BEGIN Collected material
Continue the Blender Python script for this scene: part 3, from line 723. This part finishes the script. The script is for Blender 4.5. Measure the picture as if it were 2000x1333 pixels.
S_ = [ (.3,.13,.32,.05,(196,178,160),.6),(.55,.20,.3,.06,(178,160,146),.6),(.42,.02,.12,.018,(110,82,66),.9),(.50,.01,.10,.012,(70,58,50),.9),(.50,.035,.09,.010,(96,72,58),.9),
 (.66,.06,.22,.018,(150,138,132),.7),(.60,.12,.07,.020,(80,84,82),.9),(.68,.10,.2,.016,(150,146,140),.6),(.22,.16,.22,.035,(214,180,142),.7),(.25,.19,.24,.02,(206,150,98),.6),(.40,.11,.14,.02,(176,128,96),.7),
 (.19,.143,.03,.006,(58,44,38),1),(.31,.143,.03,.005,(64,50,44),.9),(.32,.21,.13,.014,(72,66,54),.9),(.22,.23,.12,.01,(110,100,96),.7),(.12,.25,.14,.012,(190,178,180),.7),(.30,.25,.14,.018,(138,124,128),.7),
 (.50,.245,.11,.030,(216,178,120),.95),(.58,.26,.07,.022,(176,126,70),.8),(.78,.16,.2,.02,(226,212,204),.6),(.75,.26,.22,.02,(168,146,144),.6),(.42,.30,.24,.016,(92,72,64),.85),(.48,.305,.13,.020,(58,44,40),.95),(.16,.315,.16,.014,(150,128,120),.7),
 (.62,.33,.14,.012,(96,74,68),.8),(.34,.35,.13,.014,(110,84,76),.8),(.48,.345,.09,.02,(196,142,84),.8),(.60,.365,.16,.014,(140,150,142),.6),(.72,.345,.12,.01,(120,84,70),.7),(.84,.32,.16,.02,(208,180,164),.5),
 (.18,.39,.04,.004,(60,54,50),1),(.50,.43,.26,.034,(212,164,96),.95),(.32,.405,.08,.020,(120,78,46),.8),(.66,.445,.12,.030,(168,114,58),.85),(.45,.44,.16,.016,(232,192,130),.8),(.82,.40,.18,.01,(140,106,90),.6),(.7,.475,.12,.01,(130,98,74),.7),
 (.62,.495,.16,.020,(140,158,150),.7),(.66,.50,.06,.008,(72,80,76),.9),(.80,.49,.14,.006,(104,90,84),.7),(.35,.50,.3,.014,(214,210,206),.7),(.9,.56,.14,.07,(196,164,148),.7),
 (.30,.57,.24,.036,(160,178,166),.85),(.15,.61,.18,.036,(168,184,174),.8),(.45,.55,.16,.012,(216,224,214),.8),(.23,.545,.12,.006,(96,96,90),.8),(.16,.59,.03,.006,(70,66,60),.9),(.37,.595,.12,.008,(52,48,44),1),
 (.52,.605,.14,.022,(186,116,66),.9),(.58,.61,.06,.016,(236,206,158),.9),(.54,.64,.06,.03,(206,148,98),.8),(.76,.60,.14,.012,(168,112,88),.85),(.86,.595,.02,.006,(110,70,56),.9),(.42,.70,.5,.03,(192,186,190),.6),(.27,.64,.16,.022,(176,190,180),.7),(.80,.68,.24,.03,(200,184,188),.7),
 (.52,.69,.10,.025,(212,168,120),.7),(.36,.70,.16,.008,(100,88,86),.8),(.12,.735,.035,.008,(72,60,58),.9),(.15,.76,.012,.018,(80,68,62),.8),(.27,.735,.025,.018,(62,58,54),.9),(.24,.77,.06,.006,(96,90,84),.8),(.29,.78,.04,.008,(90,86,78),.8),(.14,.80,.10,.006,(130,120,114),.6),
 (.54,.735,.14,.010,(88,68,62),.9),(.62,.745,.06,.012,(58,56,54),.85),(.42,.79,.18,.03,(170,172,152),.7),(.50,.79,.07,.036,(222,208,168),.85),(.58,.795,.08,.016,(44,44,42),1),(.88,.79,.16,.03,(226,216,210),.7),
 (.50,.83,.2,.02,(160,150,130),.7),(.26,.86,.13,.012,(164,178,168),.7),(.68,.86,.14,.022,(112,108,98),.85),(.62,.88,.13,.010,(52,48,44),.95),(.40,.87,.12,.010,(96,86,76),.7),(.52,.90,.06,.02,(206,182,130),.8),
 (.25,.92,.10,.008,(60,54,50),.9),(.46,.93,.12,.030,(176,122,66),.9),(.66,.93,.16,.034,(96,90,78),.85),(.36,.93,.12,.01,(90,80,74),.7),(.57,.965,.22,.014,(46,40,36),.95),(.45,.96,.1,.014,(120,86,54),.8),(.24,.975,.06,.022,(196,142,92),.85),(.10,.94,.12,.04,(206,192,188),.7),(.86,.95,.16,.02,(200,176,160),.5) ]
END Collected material
Reproduce the material above, every line of it, exactly.

Continue the Blender Python script for this scene: part 3, from line 723. This part finishes the script. The script is for Blender 4.5. Measure the picture as if it were 2000x1333 pixels.
S_ = [ (.3,.13,.32,.05,(196,178,160),.6),(.55,.20,.3,.06,(178,160,146),.6),(.42,.02,.12,.018,(110,82,66),.9),(.50,.01,.10,.012,(70,58,50),.9),(.50,.035,.09,.010,(96,72,58),.9),
 (.66,.06,.22,.018,(150,138,132),.7),(.60,.12,.07,.020,(80,84,82),.9),(.68,.10,.2,.016,(150,146,140),.6),(.22,.16,.22,.035,(214,180,142),.7),(.25,.19,.24,.02,(206,150,98),.6),(.40,.11,.14,.02,(176,128,96),.7),
 (.19,.143,.03,.006,(58,44,38),1),(.31,.143,.03,.005,(64,50,44),.9),(.32,.21,.13,.014,(72,66,54),.9),(.22,.23,.12,.01,(110,100,96),.7),(.12,.25,.14,.012,(190,178,180),.7),(.30,.25,.14,.018,(138,124,128),.7),
 (.50,.245,.11,.030,(216,178,120),.95),(.58,.26,.07,.022,(176,126,70),.8),(.78,.16,.2,.02,(226,212,204),.6),(.75,.26,.22,.02,(168,146,144),.6),(.42,.30,.24,.016,(92,72,64),.85),(.48,.305,.13,.020,(58,44,40),.95),(.16,.315,.16,.014,(150,128,120),.7),
 (.62,.33,.14,.012,(96,74,68),.8),(.34,.35,.13,.014,(110,84,76),.8),(.48,.345,.09,.02,(196,142,84),.8),(.60,.365,.16,.014,(140,150,142),.6),(.72,.345,.12,.01,(120,84,70),.7),(.84,.32,.16,.02,(208,180,164),.5),
 (.18,.39,.04,.004,(60,54,50),1),(.50,.43,.26,.034,(212,164,96),.95),(.32,.405,.08,.020,(120,78,46),.8),(.66,.445,.12,.030,(168,114,58),.85),(.45,.44,.16,.016,(232,192,130),.8),(.82,.40,.18,.01,(140,106,90),.6),(.7,.475,.12,.01,(130,98,74),.7),
 (.62,.495,.16,.020,(140,158,150),.7),(.66,.50,.06,.008,(72,80,76),.9),(.80,.49,.14,.006,(104,90,84),.7),(.35,.50,.3,.014,(214,210,206),.7),(.9,.56,.14,.07,(196,164,148),.7),
 (.30,.57,.24,.036,(160,178,166),.85),(.15,.61,.18,.036,(168,184,174),.8),(.45,.55,.16,.012,(216,224,214),.8),(.23,.545,.12,.006,(96,96,90),.8),(.16,.59,.03,.006,(70,66,60),.9),(.37,.595,.12,.008,(52,48,44),1),
 (.52,.605,.14,.022,(186,116,66),.9),(.58,.61,.06,.016,(236,206,158),.9),(.54,.64,.06,.03,(206,148,98),.8),(.76,.60,.14,.012,(168,112,88),.85),(.86,.595,.02,.006,(110,70,56),.9),(.42,.70,.5,.03,(192,186,190),.6),(.27,.64,.16,.022,(176,190,180),.7),(.80,.68,.24,.03,(200,184,188),.7),
 (.52,.69,.10,.025,(212,168,120),.7),(.36,.70,.16,.008,(100,88,86),.8),(.12,.735,.035,.008,(72,60,58),.9),(.15,.76,.012,.018,(80,68,62),.8),(.27,.735,.025,.018,(62,58,54),.9),(.24,.77,.06,.006,(96,90,84),.8),(.29,.78,.04,.008,(90,86,78),.8),(.14,.80,.10,.006,(130,120,114),.6),
 (.54,.735,.14,.010,(88,68,62),.9),(.62,.745,.06,.012,(58,56,54),.85),(.42,.79,.18,.03,(170,172,152),.7),(.50,.79,.07,.036,(222,208,168),.85),(.58,.795,.08,.016,(44,44,42),1),(.88,.79,.16,.03,(226,216,210),.7),
 (.50,.83,.2,.02,(160,150,130),.7),(.26,.86,.13,.012,(164,178,168),.7),(.68,.86,.14,.022,(112,108,98),.85),(.62,.88,.13,.010,(52,48,44),.95),(.40,.87,.12,.010,(96,86,76),.7),(.52,.90,.06,.02,(206,182,130),.8),
 (.25,.92,.10,.008,(60,54,50),.9),(.46,.93,.12,.030,(176,122,66),.9),(.66,.93,.16,.034,(96,90,78),.85),(.36,.93,.12,.01,(90,80,74),.7),(.57,.965,.22,.014,(46,40,36),.95),(.45,.96,.1,.014,(120,86,54),.8),(.24,.975,.06,.022,(196,142,92),.85),(.10,.94,.12,.04,(206,192,188),.7),(.86,.95,.16,.02,(200,176,160),.5) ]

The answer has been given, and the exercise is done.